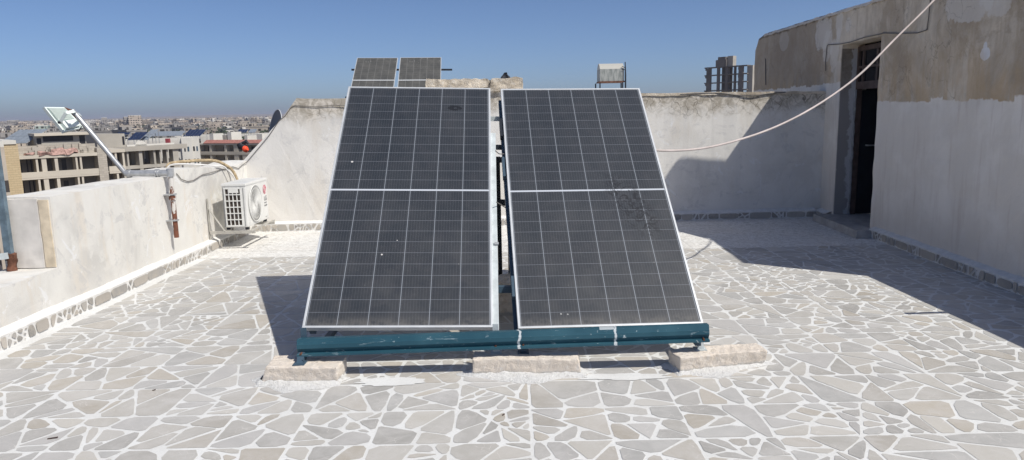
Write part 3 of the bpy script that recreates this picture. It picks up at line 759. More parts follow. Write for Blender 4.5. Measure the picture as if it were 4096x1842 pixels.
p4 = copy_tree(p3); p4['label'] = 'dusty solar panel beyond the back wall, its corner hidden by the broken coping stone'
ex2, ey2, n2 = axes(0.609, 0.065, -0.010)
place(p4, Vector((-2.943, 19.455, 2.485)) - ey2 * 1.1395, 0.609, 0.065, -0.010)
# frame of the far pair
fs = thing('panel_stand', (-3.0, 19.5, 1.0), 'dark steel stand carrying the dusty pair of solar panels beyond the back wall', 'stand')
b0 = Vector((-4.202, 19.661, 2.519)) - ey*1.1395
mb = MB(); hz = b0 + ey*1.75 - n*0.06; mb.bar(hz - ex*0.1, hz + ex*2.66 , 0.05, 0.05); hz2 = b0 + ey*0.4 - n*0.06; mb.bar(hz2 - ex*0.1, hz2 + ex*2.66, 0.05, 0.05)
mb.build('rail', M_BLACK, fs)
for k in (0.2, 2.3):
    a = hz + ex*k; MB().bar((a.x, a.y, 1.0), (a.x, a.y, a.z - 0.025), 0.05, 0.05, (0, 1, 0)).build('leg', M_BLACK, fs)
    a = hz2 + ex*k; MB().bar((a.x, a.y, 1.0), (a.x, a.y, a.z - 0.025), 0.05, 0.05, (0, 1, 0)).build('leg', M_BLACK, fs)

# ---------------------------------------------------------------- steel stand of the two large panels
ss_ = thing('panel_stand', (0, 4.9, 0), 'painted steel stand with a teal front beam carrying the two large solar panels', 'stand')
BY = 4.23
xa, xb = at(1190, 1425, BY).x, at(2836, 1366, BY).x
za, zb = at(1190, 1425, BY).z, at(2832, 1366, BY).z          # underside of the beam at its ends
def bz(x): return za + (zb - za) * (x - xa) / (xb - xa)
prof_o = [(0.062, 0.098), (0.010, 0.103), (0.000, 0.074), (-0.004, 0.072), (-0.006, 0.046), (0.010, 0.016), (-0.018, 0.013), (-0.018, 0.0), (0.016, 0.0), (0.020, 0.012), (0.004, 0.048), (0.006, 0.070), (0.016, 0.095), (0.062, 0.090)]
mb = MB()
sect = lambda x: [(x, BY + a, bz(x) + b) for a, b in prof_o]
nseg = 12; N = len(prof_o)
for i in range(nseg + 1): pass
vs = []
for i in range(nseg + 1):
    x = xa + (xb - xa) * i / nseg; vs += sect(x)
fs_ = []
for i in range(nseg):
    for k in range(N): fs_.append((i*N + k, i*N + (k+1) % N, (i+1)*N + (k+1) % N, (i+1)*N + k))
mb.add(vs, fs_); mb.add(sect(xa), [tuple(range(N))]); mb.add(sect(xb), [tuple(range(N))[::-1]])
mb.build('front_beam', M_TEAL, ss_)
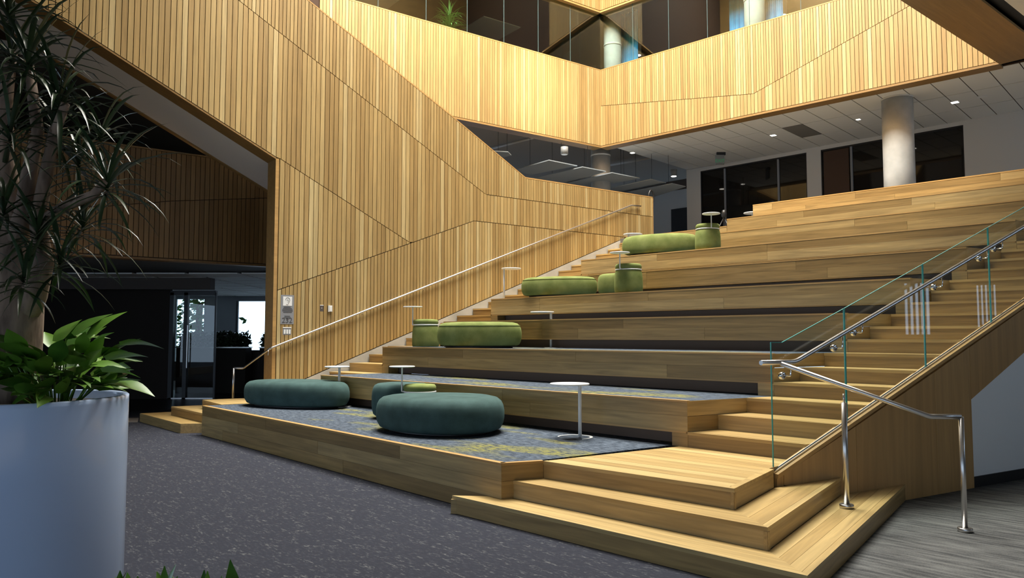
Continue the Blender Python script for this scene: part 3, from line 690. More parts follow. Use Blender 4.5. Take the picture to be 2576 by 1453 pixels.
• • • • •
Exercise task
Your task is to repeat the material above exactly, without its pictures.

Written answer
Write part 3 of the bpy script that recreates this picture. It picks up at line 759. More parts follow. Write for Blender 4.5. Measure the picture as if it were 4096x1842 pixels.
p4 = copy_tree(p3); p4['label'] = 'dusty solar panel beyond the back wall, its corner hidden by the broken coping stone'
ex2, ey2, n2 = axes(0.609, 0.065, -0.010)
place(p4, Vector((-2.943, 19.455, 2.485)) - ey2 * 1.1395, 0.609, 0.065, -0.010)
# frame of the far pair
fs = thing('panel_stand', (-3.0, 19.5, 1.0), 'dark steel stand carrying the dusty pair of solar panels beyond the back wall', 'stand')
b0 = Vector((-4.202, 19.661, 2.519)) - ey*1.1395
mb = MB(); hz = b0 + ey*1.75 - n*0.06; mb.bar(hz - ex*0.1, hz + ex*2.66 , 0.05, 0.05); hz2 = b0 + ey*0.4 - n*0.06; mb.bar(hz2 - ex*0.1, hz2 + ex*2.66, 0.05, 0.05)
mb.build('rail', M_BLACK, fs)
for k in (0.2, 2.3):
    a = hz + ex*k; MB().bar((a.x, a.y, 1.0), (a.x, a.y, a.z - 0.025), 0.05, 0.05, (0, 1, 0)).build('leg', M_BLACK, fs)
    a = hz2 + ex*k; MB().bar((a.x, a.y, 1.0), (a.x, a.y, a.z - 0.025), 0.05, 0.05, (0, 1, 0)).build('leg', M_BLACK, fs)

# ---------------------------------------------------------------- steel stand of the two large panels
ss_ = thing('panel_stand', (0, 4.9, 0), 'painted steel stand with a teal front beam carrying the two large solar panels', 'stand')
BY = 4.23
xa, xb = at(1190, 1425, BY).x, at(2836, 1366, BY).x
za, zb = at(1190, 1425, BY).z, at(2832, 1366, BY).z          # underside of the beam at its ends
def bz(x): return za + (zb - za) * (x - xa) / (xb - xa)
prof_o = [(0.062, 0.098), (0.010, 0.103), (0.000, 0.074), (-0.004, 0.072), (-0.006, 0.046), (0.010, 0.016), (-0.018, 0.013), (-0.018, 0.0), (0.016, 0.0), (0.020, 0.012), (0.004, 0.048), (0.006, 0.070), (0.016, 0.095), (0.062, 0.090)]
mb = MB()
sect = lambda x: [(x, BY + a, bz(x) + b) for a, b in prof_o]
nseg = 12; N = len(prof_o)
for i in range(nseg + 1): pass
vs = []
for i in range(nseg + 1):
    x = xa + (xb - xa) * i / nseg; vs += sect(x)
fs_ = []
for i in range(nseg):
    for k in range(N): fs_.append((i*N + k, i*N + (k+1) % N, (i+1)*N + (k+1) % N, (i+1)*N + k))
mb.add(vs, fs_); mb.add(sect(xa), [tuple(range(N))]); mb.add(sect(xb), [tuple(range(N))[::-1]])
mb.build('front_beam', M_TEAL, ss_)
Continue the Blender Python script for this scene: part 3, from line 690. More parts follow. Use Blender 4.5. Take the picture to be 2576 by 1453 pixels.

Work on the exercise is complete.